◆ Description of the task
Without the pictures, retype exactly the lines from the top of the entries below through the line that contains "self.n += len(verts)".
━━━
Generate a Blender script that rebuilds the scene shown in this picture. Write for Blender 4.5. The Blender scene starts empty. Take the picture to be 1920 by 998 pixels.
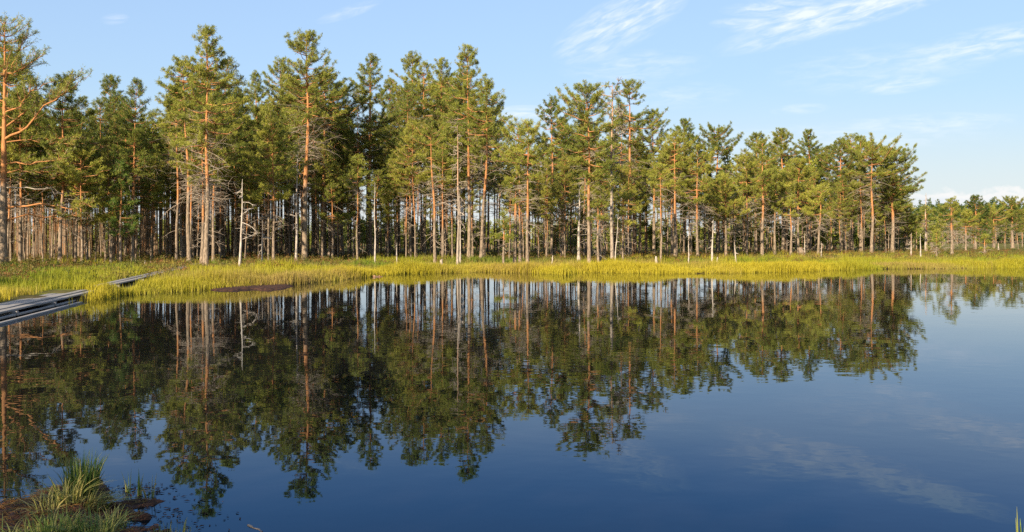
import bpy, math
import numpy as np

S = bpy.context.scene
COL = S.collection
F = 1663.0          # focal length in photo pixels (1920 wide)
CAMZ = 2.1          # eye height over the water
HZ = 448.0          # horizon row in the photo
rad = math.radians
RNG = np.random.default_rng(11)


# ------------------------------------------------------------------ helpers
def at(px, py, Y):
    return np.array([(px - 960) / F * Y, Y, CAMZ + (HZ - py) / F * Y])


def onwater(px, py, z=0.0):
    return at(px, py, (CAMZ - z) * F / (py - HZ))


def sstep(a, b, x):
    t = np.clip((x - a) / (b - a), 0, 1)
    return t * t * (3 - 2 * t)


def norm(v):
    return v / np.maximum(np.linalg.norm(v, axis=-1, keepdims=True), 1e-9)


def vnoise(x, y, seed=0):
    """cheap smooth value noise on arrays"""
    xi, yi = np.floor(x), np.floor(y)
    fx, fy = x - xi, y - yi
    fx, fy = fx * fx * (3 - 2 * fx), fy * fy * (3 - 2 * fy)

    def h(a, b):
        v = np.sin(a * 127.1 + b * 311.7 + seed * 74.7) * 43758.5453
        return v - np.floor(v)
    return (h(xi, yi) * (1 - fx) + h(xi + 1, yi) * fx) * (1 - fy) + (h(xi, yi + 1) * (1 - fx) + h(xi + 1, yi + 1) * fx) * fy


class MB:
    """collects faces of 3 or 4 corners and links them as ONE mesh"""

    def __init__(self):
        self.v, self.c, self.f, self.n = [], [], [], 0

    def add(self, verts, faces, mat=0, col=(0, 0, 0), smooth=False):
        verts = np.asarray(verts, np.float32).reshape(-1, 3)
        faces = np.asarray(faces, np.int64)
        col = np.asarray(col, np.float32)
        if col.ndim == 1:
            col = np.tile(col, (len(verts), 1))
        self.v.append(verts)
        self.c.append(col)
        self.f.append((faces + self.n, mat, smooth))
        self.n += len(verts)

    def mesh(self, name, mats):
        me = bpy.data.meshes.new(name)
        V = np.concatenate(self.v)
        C = np.concatenate(self.c)
        me.vertices.add(len(V))
        me.vertices.foreach_set('co', V.ravel())
        idx = np.concatenate([f.ravel() for f, _, _ in self.f]).astype(np.int32)
        cnt = np.concatenate([np.full(len(f), f.shape[1]) for f, _, _ in self.f]).astype(np.int32)
        mi = np.concatenate([np.full(len(f), m) for f, m, _ in self.f]).astype(np.int32)
        sm = np.concatenate([np.full(len(f), s) for f, _, s in self.f]).astype(bool)
        st = np.concatenate([[0], np.cumsum(cnt)[:-1]]).astype(np.int32)
        me.loops.add(len(idx))
        me.loops.foreach_set('vertex_index', idx)
        me.polygons.add(len(cnt))
        me.polygons.foreach_set('loop_start', st)
        me.polygons.foreach_set('loop_total', cnt)
        me.polygons.foreach_set('material_index', mi)
        me.polygons.foreach_set('use_smooth', sm)
        a = me.attributes.new('tone', 'FLOAT_COLOR', 'POINT')
        a.data.foreach_set('color', np.concatenate([C, np.ones((len(C), 1), np.float32)], 1).astype(np.float32).ravel())
        for m in mats:
            me.materials.append(m)
        me.update(calc_edges=True)
        me.validate()
        return me

    def build(self, name, mats, parent=None):
        o = bpy.data.objects.new(name, self.mesh(name, mats))
        COL.objects.link(o)
        if parent is not None:
            o.parent = parent
        return o


def tag(o, label=None, cat=None, group=None, kind=None):
    if label:
        o['label'] = label
    if cat:
        o['category'] = cat
    if group:
        o['group'] = group
    if kind:
        o['kind'] = kind
    return o


def empty(name, loc, rz=0.0):
    o = bpy.data.objects.new(name, None)
    o.location = loc
    o.rotation_euler = (0, 0, rz)
    o.empty_display_size = 0.2
    COL.objects.link(o)
    return o


def tubes(P, r, sides=3):
    """P [M,N,3] paths, r [M,N] radii -> verts, quads"""
    P = np.asarray(P, float)
    M, N, _ = P.shape
    T = norm(np.gradient(P, axis=1))
    ref = np.where(np.abs(T.mean(1)[:, 2:3]) > 0.8, np.array([[1.0, 0, 0]]), np.array([[0, 0, 1.0]]))[:, None, :]
    n1 = norm(np.cross(T, np.broadcast_to(ref, T.shape)))
    n2 = np.cross(T, n1)
    a = np.arange(sides) * 2 * np.pi / sides
    V = P[:, :, None, :] + r[:, :, None, None] * (np.cos(a)[None, None, :, None] * n1[:, :, None, :] + np.sin(a)[None, None, :, None] * n2[:, :, None, :])
    i = np.arange(M * N * sides).reshape(M, N, sides)
    j = np.roll(i, -1, axis=2)
    Q = np.stack([i[:, :-1], j[:, :-1], j[:, 1:], i[:, 1:]], -1).reshape(-1, 4)
    return V.reshape(-1, 3), Q


def puffs(c, d, size, n, rng, spread=1.0, wide=1.0):
    """bunches of needle fans: n kite faces round every centre"""
    K = len(c)
    dirs = norm(d[:, None, :] * 0.55 + rng.normal(size=(K, n, 3)) * 0.62 * spread)
    L = size[:, None, None] * rng.uniform(0.7, 1.25, (K, n, 1))
    pr = norm(np.cross(dirs, rng.normal(size=(K, n, 3))))
    w = L * rng.uniform(0.045, 0.085, (K, n, 1)) * wide
    b = c[:, None, :] + rng.normal(size=(K, n, 3)) * size[:, None, None] * 0.22
    V = np.stack([b, b + dirs * L * 0.55 + pr * w, b + dirs * L, b + dirs * L * 0.55 - pr * w], 2).reshape(-1, 3)
    return V, np.arange(K * n * 4).reshape(-1, 4)


def rotz(d, a):
    c, s = np.cos(a), np.sin(a)
    return np.stack([d[..., 0] * c - d[..., 1] * s, d[..., 0] * s + d[..., 1] * c, d[..., 2]], -1)


# ------------------------------------------------------------------ materials
class NT:
    def __init__(self, tree):
        self.t = tree
        self.n = tree.nodes

    def new(self, typ, **kw):
        n = self.n.new(typ)
        for k, v in kw.items():
            setattr(n, k, v)
        return n

    def put(self, sock, v):
        if isinstance(v, bpy.types.NodeSocket):
            self.t.links.new(v, sock)
        elif v is not None:
            sock.default_value = v

    def m(self, op, a, b=None, c=None, clamp=False):
        n = self.new('ShaderNodeMath', operation=op, use_clamp=clamp)
        for s, v in zip(n.inputs, (a, b, c)):
            self.put(s, v)
        return n.outputs[0]

    def mix(self, f, a, b, mode='MIX'):
        n = self.new('ShaderNodeMix', data_type='RGBA', blend_type=mode)
        self.put(n.inputs[0], f)
        self.put(n.inputs[6], a if not isinstance(a, tuple) else (*a, 1)[:4])
        self.put(n.inputs[7], b if not isinstance(b, tuple) else (*b, 1)[:4])
        return n.outputs[2]

    def noise(self, vec, scale, detail=3, rough=0.55, dist=0.0):
        n = self.new('ShaderNodeTexNoise')
        self.put(n.inputs['Vector'], vec)
        n.inputs['Scale'].default_value = scale
        n.inputs['Detail'].default_value = detail
        n.inputs['Roughness'].default_value = rough
        n.inputs['Distortion'].default_value = dist
        return n.outputs[0]

    def remap(self, v, a, b, c=0.0, d=1.0, typ='SMOOTHSTEP'):
        n = self.new('ShaderNodeMapRange', interpolation_type=typ)
        self.put(n.inputs[0], v)
        for i, x in zip((1, 2, 3, 4), (a, b, c, d)):
            self.put(n.inputs[i], x)
        return n.outputs[0]

    def attr(self, name='tone'):
        a = self.new('ShaderNodeAttribute', attribute_name=name)
        s = self.new('ShaderNodeSeparateColor')
        self.t.links.new(a.outputs['Color'], s.inputs[0])
        return s.outputs

    def objcol(self):
        a = self.new('ShaderNodeObjectInfo')
        s = self.new('ShaderNodeSeparateColor')
        self.t.links.new(a.outputs['Color'], s.inputs[0])
        return s.outputs

    def xyz(self, vec):
        s = self.new('ShaderNodeSeparateXYZ')
        self.t.links.new(vec, s.inputs[0])
        return s.outputs


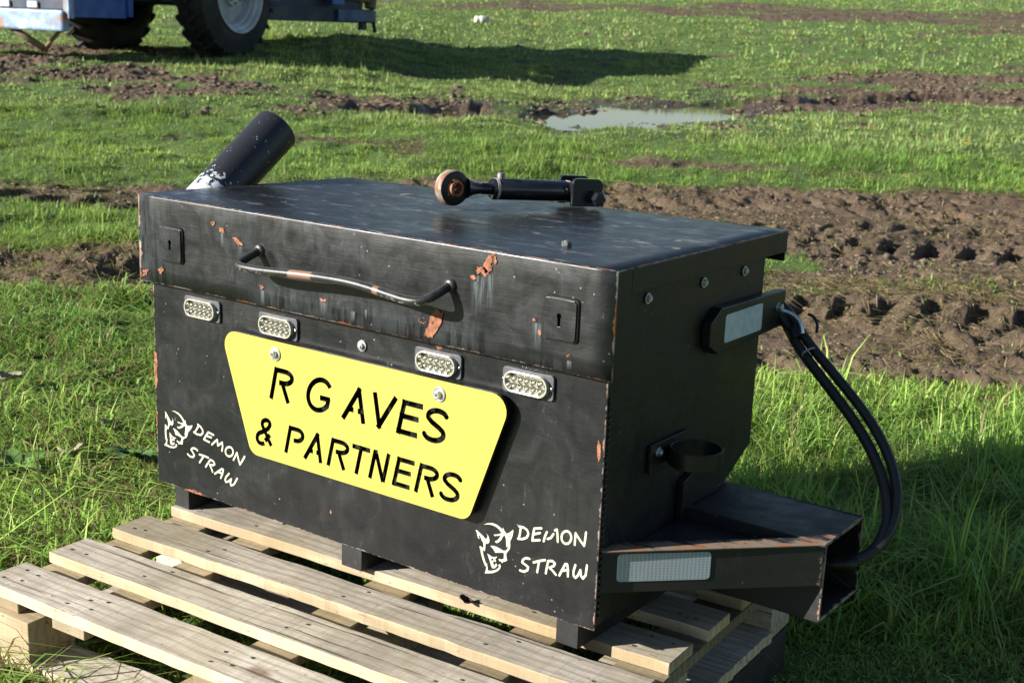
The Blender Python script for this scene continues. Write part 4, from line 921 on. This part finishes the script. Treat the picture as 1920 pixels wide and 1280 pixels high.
# ------------------------------------------------------------------ farm trailer, top left
ph = math.radians(68)
hx = Vector((-(Fx*math.sin(ph)+Rx*math.cos(ph)), -(Fy*math.sin(ph)+Ry*math.cos(ph)), 0)).normalized()      # towards the near (lit) end
nxv = Vector((-Fx*math.cos(ph)+Rx*math.sin(ph), -Fy*math.cos(ph)+Ry*math.sin(ph), 0)).normalized()           # outward on the wheel side
WB = pix(452, 103)                                         # foot of the near wheel's outer face
TR = empty("farm_trailer", WB-nxv*1.2-Vector((0, 0, .05)), label='blue farm trailer with white wheel rims standing in the mud at upper left', cat='trailer')
TR.rotation_euler = (0, 0, math.atan2(nxv.y, nxv.x))       # local x = outward, local y = away from the near end
zsc = 1.0
M_blue = plain("trailer_blue", (.022, .085, .34), .45, 0, .35, 4, .05); M_blue2 = plain("faded_light_blue", (.20, .42, .62), .5, 0, .35, 6)
m, nt, b = newmat("bumper_paint"); g = N(nt); c = g.coord(); f_ = g.noise(c, 3.5, 5, .7)
g.link(g.ramp(f_, [(.40, (.30, .17, .12)), (.47, (.16, .28, .48)), (.58, (.35, .45, .60)), (.7, (.62, .64, .66))]), b.inputs['Base Color']); b.inputs['Roughness'].default_value = .5; M_bump = m
M_tyre = plain("muddy_tyre_rubber", (.018, .017, .016), .8, 0, .4, 6, .3); M_rim = plain("white_rim_paint", (.42, .45, .48), .5, 0, .25, 5); M_rimrust = plain("rim_mud", (.20, .14, .09), .8)
M_chas = plain("chassis_blue_black", (.012, .022, .05), .6, 0, .5, 6)
def wheel(cx, sgn, far=False):
    R_ = .82; wd = .52; Wm = empty("wheel", (cx, 0, R_*1.16-.03)); Wm.parent = TR; Wm.scale = (1.0, 1.16, 1.16)
    X = axis((0, 0, 0), (sgn, 0, 0))
    mb = MB(); mb.lathe([(.47, -wd), (.60, -wd-.01), (.76, -wd+.05), (.80, -wd+.12), (.80, -.12), (.76, -.05), (.62, .0), (.50, -.01), (.47, -.03)], X, 48, closed=True)
    for k in range(22):
        for side in (0, 1):
            a0 = 2*math.pi*(k+.5*side)/22; t0, t1 = (-.02, -wd/2-.03) if side == 0 else (-wd+.02, -wd/2+.03); da = .19
            V = []
            for s_ in range(4):
                u = s_/3; aa = a0+da*u*(1.0); tz = t0+(t1-t0)*u
                rr0 = .74 if s_ == 0 else .79; rr1 = .80 if s_ == 0 else .845
                for (da2, rr_) in ((-.035, rr0), (.035, rr0), (.028, rr1), (-.028, rr1)):
                    V.append(X @ Vector((rr_*math.cos(aa+da2), rr_*math.sin(aa+da2), tz)))
            mb.add(V, [(s_*4+e, (s_+1)*4+e, (s_+1)*4+(e+1) % 4, s_*4+(e+1) % 4) for s_ in range(3) for e in range(4)]+[(0, 1, 2, 3), (15, 14, 13, 12)])
    mb.build("tyre", M_tyre, Wm)
    mb = MB(); mb.lathe([(.475, -.02), (.50, -.0), (.495, .012), (.47, .0), (.455, -.05), (.42, -.06), (.41, -.12), (.395, -.13), (.38, -.24), (.30, -.20), (.18, -.16), (.17, -.10), (.10, -.08), (0, -.08)], X, 48); mb.build("rim", M_rim, Wm)
    for k in range(8):
        mb = MB(); mb.lathe([(.018, 0), (.018, .02), (0, .02)], axis(X @ Vector((.135*math.cos(k*.785), .135*math.sin(k*.785), -.092)), (sgn, 0, 0)), 6, smooth=False); mb.build("wheel_nut", M_rimrust, Wm)
wheel(1.2, 1); wheel(-1.42, -1)
BW = .54; y0t, y1t = -2.8, 5.3; yb = .45
def part(name, lo, hi, mat, bv=.01, parent=TR):
    mb = MB(); mb.box(lo, hi); return mb.build(name, mat, parent, bevel=bv)
XL = -2.3
bd = part("body", (XL+.06, yb, 1.0), (BW-.03, y1t, 2.9), M_blue)
mb = MB()
for k in range(9): y = yb+.1+k*.55; mb.box((BW-.03, y, 1.0), (BW+.03, y+.07, 2.8))
mb.box((BW-.03, yb, 2.8), (BW+.045, y1t, 2.9)); mb.build("side_ribs", M_blue, bd, bevel=.005)
part("tailboard", (XL, y0t-.0, .72), (BW-.05, y0t+.048, 1.12), M_blue2)
for k in range(7): x = XL+.15+k*.42; part("tailboard_rib", (x, y0t-.04, .74), (x+.06, y0t-.001, 1.10), M_blue2, .004)
part("corner_post", (BW-.048, y0t-.05, .48), (BW+.04, y0t+.049, 1.16), M_bump, .006)
part("rear_bumper", (XL, y0t-.10, .32), (BW-.02, y0t+.03, .58), M_bump, .03)
part("crossmember", (XL, y0t+.0, .585), (BW-.06, y0t+.04, .715), M_chas)
for x in (-1.9, -1.0, -.55, -.1):
    mb = MB(); mb.box((x, y0t-.03, .60), (x+.16, y0t-.002, .68)); mb.build("lamp", plain("pale_lamp", (.5, .52, .56), .4), TR, bevel=.005)
part("side_panel", (BW-.04, y0t+.05, .50), (BW-.005, y0t+1.12, .995), M_blue, .004)
mb = MB(); mb.box((BW-.03, y0t+1.12, .52), (BW+.03, y0t+1.22, .995)); mb.build("panel_post", M_blue, TR, bevel=.004)
part("chassis_rail", (.25, y0t+.1, .74), (.42, 5.0, .93), M_chas); part("chassis_rail", (-.95, y0t+.1, .74), (-.78, 5.0, .93), M_chas)
part("axle", (-1.3, -.08, .70), (1.0, .08, .88), M_chas)
part("deck", (XL+.06, y0t+.05, 1.0), (BW-.03, yb-.005, 1.09), M_blue)
part("mudguard", (BW-.02, -.95, 1.95), (1.25, .95, 1.99), M_blue)
part("front_panel", (BW-.02, 1.4, .83), (BW+.10, 1.9, 1.5), M_blue); part("front_panel", (BW-.02, 3.6, .83), (BW+.08, 4.0, 1.5), M_blue)
part("side_beam", (BW-.2, 1.05, .54), (BW-.04, 5.2, .78), M_chas, .01)
part("beam_end", (BW-.25, 3.9, .56), (BW+.02, 5.25, .76), plain("scuffed_blue", (.03, .07, .17), .5, 0, .5, 5), .01)
mb = MB(); mb.tube([(BW-.1, 4.0, .98), (BW-.1, 5.2, .94)], .05, 10); mb.lathe([(.0, -.1), (.10, -.1), (.11, .0), (.10, .08), (0, .08)], axis((BW-.1, 5.25, .90), (0, .2, 1)), 14); mb.build("drawbar_eye", M_rimrust, TR)
mb = MB(); mb.box((BW-.16, 4.9, .42), (BW-.06, 5.05, .58)); mb.tube([(BW-.05, 5.2, .78), (BW-.03, 5.3, .38)], .035, 8); mb.build("parking_stand", M_chas, TR, bevel=.004)
mb = MB(); mb.tube([(-.55, y0t-.05, .44), (.02, y0t+.1, .10)], .045, 8); mb.tube([(-.55, y0t+.08, .36), (.0, y0t+.18, .06)], .03, 8); mb.tube([(.02, y0t+.1, .08), (.28, y0t+.25, .42)], .025, 8); mb.build("rear_stand", M_rimrust, TR)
━━━
◆ Expected answer
Generate a Blender script that rebuilds the scene shown in this picture. Write for Blender 4.5. The Blender scene starts empty. Take the picture to be 1920 by 998 pixels.
import bpy, math
import numpy as np

S = bpy.context.scene
COL = S.collection
F = 1663.0          # focal length in photo pixels (1920 wide)
CAMZ = 2.1          # eye height over the water
HZ = 448.0          # horizon row in the photo
rad = math.radians
RNG = np.random.default_rng(11)


# ------------------------------------------------------------------ helpers
def at(px, py, Y):
    return np.array([(px - 960) / F * Y, Y, CAMZ + (HZ - py) / F * Y])


def onwater(px, py, z=0.0):
    return at(px, py, (CAMZ - z) * F / (py - HZ))


def sstep(a, b, x):
    t = np.clip((x - a) / (b - a), 0, 1)
    return t * t * (3 - 2 * t)


def norm(v):
    return v / np.maximum(np.linalg.norm(v, axis=-1, keepdims=True), 1e-9)


def vnoise(x, y, seed=0):
    """cheap smooth value noise on arrays"""
    xi, yi = np.floor(x), np.floor(y)
    fx, fy = x - xi, y - yi
    fx, fy = fx * fx * (3 - 2 * fx), fy * fy * (3 - 2 * fy)

    def h(a, b):
        v = np.sin(a * 127.1 + b * 311.7 + seed * 74.7) * 43758.5453
        return v - np.floor(v)
    return (h(xi, yi) * (1 - fx) + h(xi + 1, yi) * fx) * (1 - fy) + (h(xi, yi + 1) * (1 - fx) + h(xi + 1, yi + 1) * fx) * fy


class MB:
    """collects faces of 3 or 4 corners and links them as ONE mesh"""

    def __init__(self):
        self.v, self.c, self.f, self.n = [], [], [], 0

    def add(self, verts, faces, mat=0, col=(0, 0, 0), smooth=False):
        verts = np.asarray(verts, np.float32).reshape(-1, 3)
        faces = np.asarray(faces, np.int64)
        col = np.asarray(col, np.float32)
        if col.ndim == 1:
            col = np.tile(col, (len(verts), 1))
        self.v.append(verts)
        self.c.append(col)
        self.f.append((faces + self.n, mat, smooth))
        self.n += len(verts)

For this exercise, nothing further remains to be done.